• [Job]:
Retype nothing but the lines from the start of the material up to and including the line with "SC.cycles.transparent_max_bounces = 32;". Pictures don't belong in the copy.

····················

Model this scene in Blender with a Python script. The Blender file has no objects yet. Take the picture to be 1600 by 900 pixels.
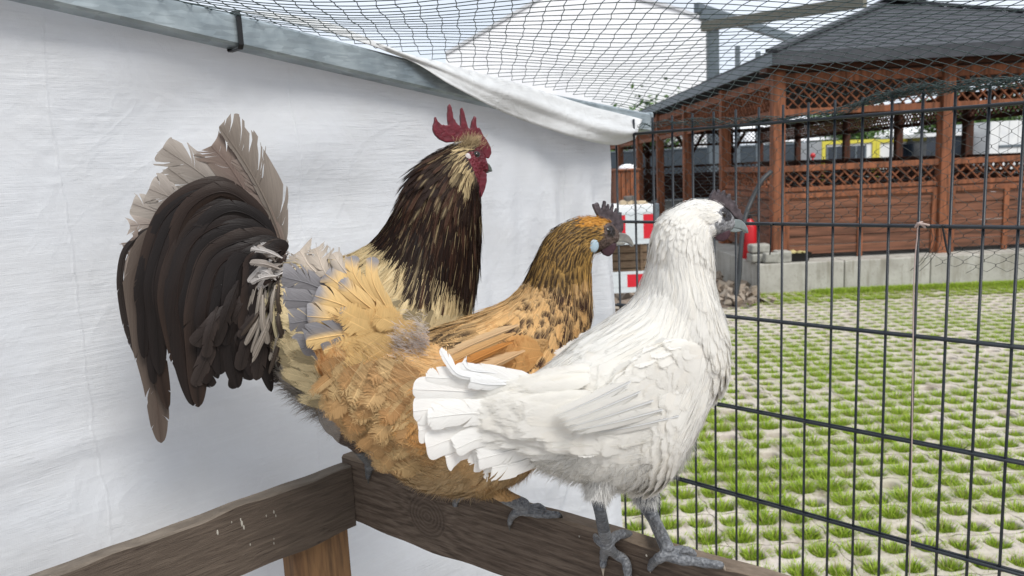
import bpy, bmesh, math, random
import numpy as np
from mathutils import Vector, Matrix
from mathutils.bvhtree import BVHTree

R = random.Random(7)
NR = np.random.default_rng(11)
SC = bpy.context.scene
COL = SC.collection
A3 = lambda *v: np.array(v, float)
def nrm(v):
    v = np.asarray(v, float)
    return v / (np.linalg.norm(v, axis=-1, keepdims=True) + 1e-12)

# ------------------------------------------------------------------ camera
FPX, PITCH, ROLL, H = 1189.75, 0.153744, -0.047323, 1.53
cp, sp_, cr, sr = math.cos(PITCH), math.sin(PITCH), math.cos(ROLL), math.sin(ROLL)
FW = A3(0, cp, -sp_); _r = A3(1, 0, 0); _u = A3(0, sp_, cp)
RT = cr * _r + sr * _u; UP = -sr * _r + cr * _u
CAM = A3(0, 0, H)
cd = bpy.data.cameras.new('camera'); cam = bpy.data.objects.new('camera', cd); COL.objects.link(cam)
cd.sensor_width = 36; cd.lens = FPX / 1600 * 36; cd.clip_start = .02; cd.clip_end = 500
cam.matrix_world = Matrix(((RT[0], UP[0], -FW[0], 0), (RT[1], UP[1], -FW[1], 0), (RT[2], UP[2], -FW[2], H), (0, 0, 0, 1)))
cd.dof.use_dof = True; cd.dof.focus_distance = .85; cd.dof.aperture_fstop = 13
SC.camera = cam
SC.cycles.transparent_max_bounces = 32; SC.cycles.diffuse_bounces = 6; SC.cycles.max_bounces = 16

# ------------------------------------------------------------------ sky, sun, exposure
wd_ = bpy.data.worlds.new('World'); SC.world = wd_; wd_.use_nodes = True
nt = wd_.node_tree; nt.nodes.clear()
sky = nt.nodes.new('ShaderNodeTexSky'); sky.sky_type = 'NISHITA'; sky.sun_disc = False
SUN_EL, SUN_ROT = math.radians(58), math.radians(200)
sky.sun_elevation = SUN_EL; sky.sun_rotation = SUN_ROT
bg = nt.nodes.new('ShaderNodeBackground'); bg.inputs['Strength'].default_value = .1
mx = nt.nodes.new('ShaderNodeMix'); mx.data_type = 'RGBA'
nz = nt.nodes.new('ShaderNodeTexNoise'); nz.inputs['Scale'].default_value = 2.2; nz.inputs['Detail'].default_value = 5
cr_ = nt.nodes.new('ShaderNodeValToRGB')
cr_.color_ramp.elements[0].position = .3; cr_.color_ramp.elements[0].color = (5.0, 5.5, 6.3, 1)
cr_.color_ramp.elements[1].position = .7; cr_.color_ramp.elements[1].color = (6.5, 6.9, 7.5, 1)
nt.links.new(nz.outputs['Fac'], cr_.inputs[0])
mx.inputs['Factor'].default_value = .95
nt.links.new(sky.outputs[0], mx.inputs['A']); nt.links.new(cr_.outputs[0], mx.inputs['B'])
nt.links.new(mx.outputs['Result'], bg.inputs['Color'])
wo = nt.nodes.new('ShaderNodeOutputWorld'); nt.links.new(bg.outputs[0], wo.inputs[0])
sl = bpy.data.lights.new('sun', 'SUN'); sl.energy = 2.1; sl.angle = math.radians(25); sl.color = (1, .97, .92)
so = bpy.data.objects.new('sun', sl); COL.objects.link(so)
# sun comes from above, behind the camera and a little to the right
sdir = A3(.40, -.62, .85); sdir /= np.linalg.norm(sdir)
so.rotation_euler = Vector(sdir).to_track_quat('Z', 'Y').to_euler(); so.location = (2, -3, 6)
sky.sun_elevation = math.asin(sdir[2]); sky.sun_rotation = math.atan2(sdir[0], sdir[1])
SC.view_settings.view_transform = 'Standard'; SC.view_settings.look = 'None'
SC.view_settings.exposure = .70; SC.view_settings.gamma = 1
SC.view_settings.use_curve_mapping = False

# ------------------------------------------------------------------ pixel <-> space
def ray(x, y):
    x = np.asarray(x, float)[..., None]; y = np.asarray(y, float)[..., None]
    return FW + (x - 800) / FPX * RT - (y - 450) / FPX * UP
def onplane(x, y, n, q):
    d = ray(x, y); return CAM + d * (((q - CAM) @ n) / (d @ n))[..., None]
def ground(x, y, z=0.): return onplane(x, y, A3(0, 0, 1), A3(0, 0, z))
def atd(x, y, d): return CAM + ray(x, y) * d
def atY(x, y, Y): return onplane(x, y, A3(0, 1, 0), A3(0, Y, 0))
def pix(P):
    q = np.asarray(P, float) - CAM; d = q @ FW
    return np.stack([800 + FPX * (q @ RT) / d, 450 - FPX * (q @ UP) / d], -1)
YAW = -.764612
FD = A3(math.cos(YAW), math.sin(YAW), 0); WD = A3(-math.sin(YAW), math.cos(YAW), 0)
P0 = A3(.2577, 1.79836, H - .13232)
def wall(x, y, off=0.): return onplane(x, y, FD, P0 + FD * off)
def inpoly(x, y, poly):
    x = np.asarray(x); y = np.asarray(y); c = np.zeros(x.shape, bool); n = len(poly)
    for i in range(n):
        x0, y0 = poly[i]; x1, y1 = poly[(i + 1) % n]
        if y0 == y1: continue
        c ^= ((y0 > y) != (y1 > y)) & (x < (x1 - x0) * (y - y0) / (y1 - y0) + x0)
    return c
def spline(P, n):
    P = np.asarray(P, float); m = len(P); t = np.linspace(0, m - 1, n); i = np.clip(t.astype(int), 0, m - 2); f = (t - i)[:, None]
    p1 = P[i]; p2 = P[i + 1]; p0 = np.where((i > 0)[:, None], P[np.maximum(i - 1, 0)], 2 * p1 - p2)
    p3 = np.where((i < m - 2)[:, None], P[np.minimum(i + 2, m - 1)], 2 * p2 - p1)
    return .5 * (2 * p1 + (p2 - p0) * f + (2 * p0 - 5 * p1 + 4 * p2 - p3) * f ** 2 + (3 * p1 - p0 - 3 * p2 + p3) * f ** 3)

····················

• [Result for this exercise]:
Model this scene in Blender with a Python script. The Blender file has no objects yet. Take the picture to be 1600 by 900 pixels.
import bpy, bmesh, math, random
import numpy as np
from mathutils import Vector, Matrix
from mathutils.bvhtree import BVHTree

R = random.Random(7)
NR = np.random.default_rng(11)
SC = bpy.context.scene
COL = SC.collection
A3 = lambda *v: np.array(v, float)
def nrm(v):
    v = np.asarray(v, float)
    return v / (np.linalg.norm(v, axis=-1, keepdims=True) + 1e-12)

# ------------------------------------------------------------------ camera
FPX, PITCH, ROLL, H = 1189.75, 0.153744, -0.047323, 1.53
cp, sp_, cr, sr = math.cos(PITCH), math.sin(PITCH), math.cos(ROLL), math.sin(ROLL)
FW = A3(0, cp, -sp_); _r = A3(1, 0, 0); _u = A3(0, sp_, cp)
RT = cr * _r + sr * _u; UP = -sr * _r + cr * _u
CAM = A3(0, 0, H)
cd = bpy.data.cameras.new('camera'); cam = bpy.data.objects.new('camera', cd); COL.objects.link(cam)
cd.sensor_width = 36; cd.lens = FPX / 1600 * 36; cd.clip_start = .02; cd.clip_end = 500
cam.matrix_world = Matrix(((RT[0], UP[0], -FW[0], 0), (RT[1], UP[1], -FW[1], 0), (RT[2], UP[2], -FW[2], H), (0, 0, 0, 1)))
cd.dof.use_dof = True; cd.dof.focus_distance = .85; cd.dof.aperture_fstop = 13
SC.camera = cam
SC.cycles.transparent_max_bounces = 32; SC.cycles.diffuse_bounces = 6; SC.cycles.max_bounces = 16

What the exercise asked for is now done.